Cultures numériques
dans l’enseignement

1. Qu’est-ce que la veille ?


1.2.1 Trois contextes expliquant l’essor de la veille

La veille est une  problématique issue du monde des entreprises, apparue à la fin des années 80 et qui s’est développée dans les années 90.

 

Dans les entreprises, s’est imposée la notion de “veille stratégique”. D’après David Coudol et Stéphane Gros, on peut la définir comme « un système d’aide à la décision qui observe et analyse l’environnement scientifique, technique, technologique et les impacts économiques présents et futurs pour en déduire les menaces et les opportunités de développement. Elle s’appuie essentiellement sur les informations ayant un caractère stratégique ou des décisions importantes lui associant le terme de veille stratégique »

(http://www.agentintelligent.com/veille/veille_strategique.html)

 

Pourquoi cette activité professionnelle, consistant à surveiller l’environnement, les évolutions dans un domaine précis, est-elle devenue « l’affaire de tous » ? Il faut évoquer rapidement le triple contexte, qui conditionne le développement de la veille.

 

1. La société informationnelle : La maîtrise de l’information (et la veille) comme « condition de survie » ?

 

Le rapport final du Comité présidentiel sur l’information literacy de l’American Library Association présentait (en 1989 déjà !) les compétences informationnelles « comme une série de compétences qui permettront à l’individu de survivre et d’avoir du succès dans la «société de l’information». ». La veille, pointe avancée de la maîtrise de l’information, revêt un enjeu d’autant plus important pour la décision, le pilotage, à quelques niveaux que ce soit : du simple usager au chercheur ou au responsable politique, la capacité à s’informer, à analyser correctement l’information, à y déceler les tendances qui nous concernent, etc., est devenue primordiale, beaucoup plus vitale qu’auparavant, où cette fonction de maîtrise informationnelle était réservée aux seuls décideurs et aux intellectuels.

 

2. L’ère de l’innovation permanente : la veille comme nécessité et condition de l’innovation

 

Le deuxième contexte, étroitement lié au premier, est celui de « l’innovation permanente ». « Nous sommes entrés dans l’ère de l’innovation permanente », selon l’expression du philosophe Bernard Stiegler. Cela signifie essentiellement trois choses :

  • un prodigieux raccourcissement des cycles de l’innovation : entre le moment de l’invention et celui de la diffusion d’une innovation, nous sommes passés de délais de 10 ou 15 ans au 19ème siècle à quelque s mois aujourd’hui ;
  • une accélération non moins prodigieuse des innovations techniques de toutes sortes : il se fabrique des milliers de nouveaux produits chaque année (pour la seule année 2007, 156 100 brevets ont été déposés dans le monde…) ; on peut également citer les exemples des innombrables innovations sur Internet depuis 10 ans ;
  • L’un des effets majeurs de ce phénomène « d’innovation permanente » touche à la représentation de l’avenir, notamment à l’extrême difficulté à prédire, à prévoir ce que seront les technologies (et leurs usages) dans 10 ou 20 ans ; « nous préparons actuellement des étudiants pour des métiers et des technologies qui n’existent pas encore… afin qu’ils puissent résoudre des problèmes dont nous n’avons encore aucune notion ». (J.M. Manach)
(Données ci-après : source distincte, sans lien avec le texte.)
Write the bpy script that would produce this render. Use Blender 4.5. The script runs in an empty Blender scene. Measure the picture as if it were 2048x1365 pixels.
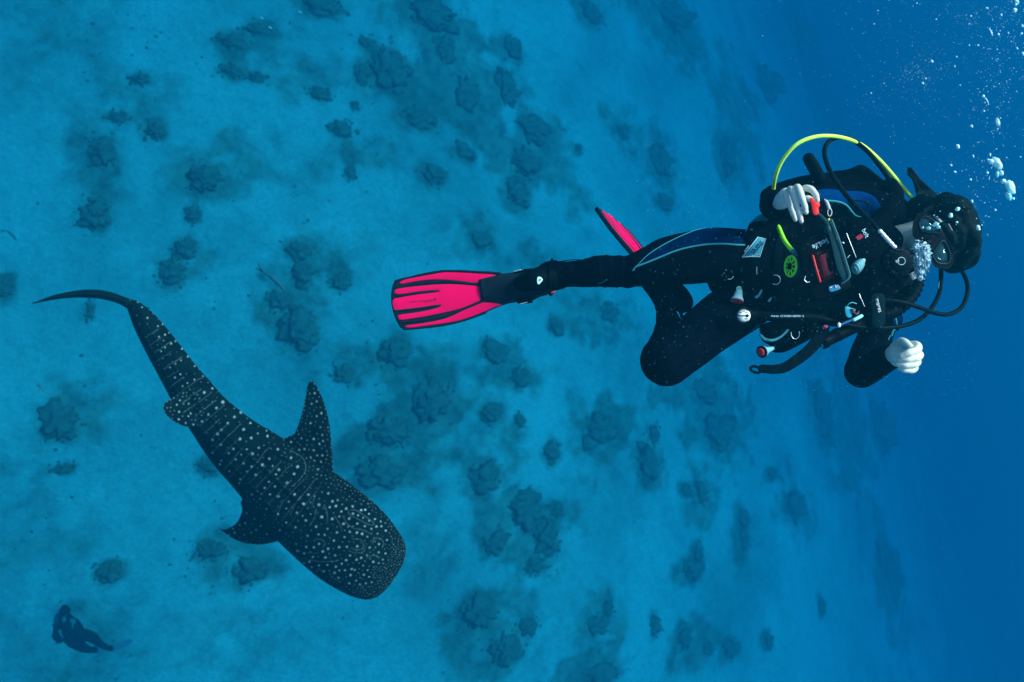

L’une des conséquences directes de l’innovation permanente est la très grande difficulté à prédire les produits, les métiers de demain ; d’où la nécessité, vitale pour les entreprises, les chercheurs, les ingénieurs, de surveiller constamment l’environnement technologique. La veille est donc à la fois rendue nécessaire par l’innovation permanente, et elle est en retour une condition, un puissant facteur de l’innovation, créant ainsi un phénomène circulaire, de boule de neige de l’innovation. Il faut veiller pour surveiller une innovation devenue imprévisible et en veillant, on favorise l’innovation et on accélère ce phénomène à l’infini.

 

3. Le numérique et Internet : La veille à la portée de tous ?

 

Le troisième contexte est évidemment celui de la révolution numérique, d’internet, du web social, et ce contexte est marqué à la fois par l’inflation documentaire (en lien avec la société informationnelle), par l’évolution permanente des outils de veille (conséquence directe de l’innovation permanente), et par la démocratisation sans précédent des pratiques de veille liée au web social).

 

Ce triple contexte constitue ainsi la toile de fond de la question de la veille et de ses enjeux, et la raison principale de ses évolutions.